The thesis also presents a novel method to significantly increase the 3 dB gain bandwidth of RLSAs from less than 10% to over 30%. In this new approach, the conventional uniform radial transverse electromagnetic (TEM) waveguide is replaced with a non-uniform radial TEM waveguide in such a way that the condition for the coherence of broadside radiation is satisfied over a much wider range of frequencies by different sections of the RLSA, leading to a multi-fold increase in the 3 dB gain bandwidth of the antenna. At the same time, good axial ratio and 10 dB impedance bandwidth were demonstrated together with an extremely high gain-bandwidth product (GBP) per unit area (A). The predictions have been validated with experimental results of a prototype with a measured 3 dB gain bandwidth of 27.6%, a measured gain of 27.3 dBic, 3 dB axial ratio bandwidth greater than 31.1% and a 10 dB return loss bandwidth greater than 34.8%. The area of the antenna is much smaller than previous RLSAs with similar gains and an extremely high GBP/A of 88.
Conventional beam-tilted RLSAs do not effectively use antenna aperture due to very sparsely arrayed slots, resulting in low gain and poor efficiency. The third major contribution of the thesis is to substantially increase the aperture efficiency of beam-tilted RLSAs. The method is realized by truncating the slot layout in the RLSA aperture and removing the aperture where slots are sparsely distributed. Consequently, a reflector is placed to force the propagation of the TEM wave in the direction of slots and feed is moved to the edge of the TEM waveguide. Compared with the classic design strategy where more than half of the physical aperture has sparsely distributed radiating slots, the proposed method achieves more than 5.5 dB gain and 20% more aperture efficiency from the same physical area. The new concept and predicted results are validated using a prototype antenna with the beam tilted to an angle of 25o.

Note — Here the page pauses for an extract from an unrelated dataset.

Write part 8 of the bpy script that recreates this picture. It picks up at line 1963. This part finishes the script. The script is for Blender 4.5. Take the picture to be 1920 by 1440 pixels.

In order to improve the radiation characteristics and address typical issues of side lobes in RLSAs, several CP RLSA antennas were investigated and analyzed. Optimal design parameters were recommended to achieve tapered amplitude distribution in the near-field region while maintaining a nearly uniform phase distribution to reduce side lobe levels in the far-field. The amplitude tapering is implemented by monotonic variation of slot length with radius and a slot coupling analysis. A prototype was fabricated, which suggested an excellent agreement between the predicted and measured results. The sidelobe levels of the measured prototypes are less than -20 dB with directivity of 34.3 dBic and an aperture efficiency of 48% at 20 GHz. The thesis also proposes the concept of using extremely narrow reflection cancelling slots (RCSs) in linearly polarized (LP) RLSAs to improve the impedance matching at the antenna input. It was found that the aperture of LP RLSAs is densely packed with radiating slots (RS) and reflection cancelling slots (RCS) to improve inherently lower return loss, which results in the physical overlap and design complexity. A new LP RLSA design was presented and it addresses this issue using narrower RCS, which provided excellent return loss and substantially high impedance bandwidth. The measured result of a prototype has achieved an impedance bandwidth of 74.3%, which is 50% more than the conventional LP RLSAs.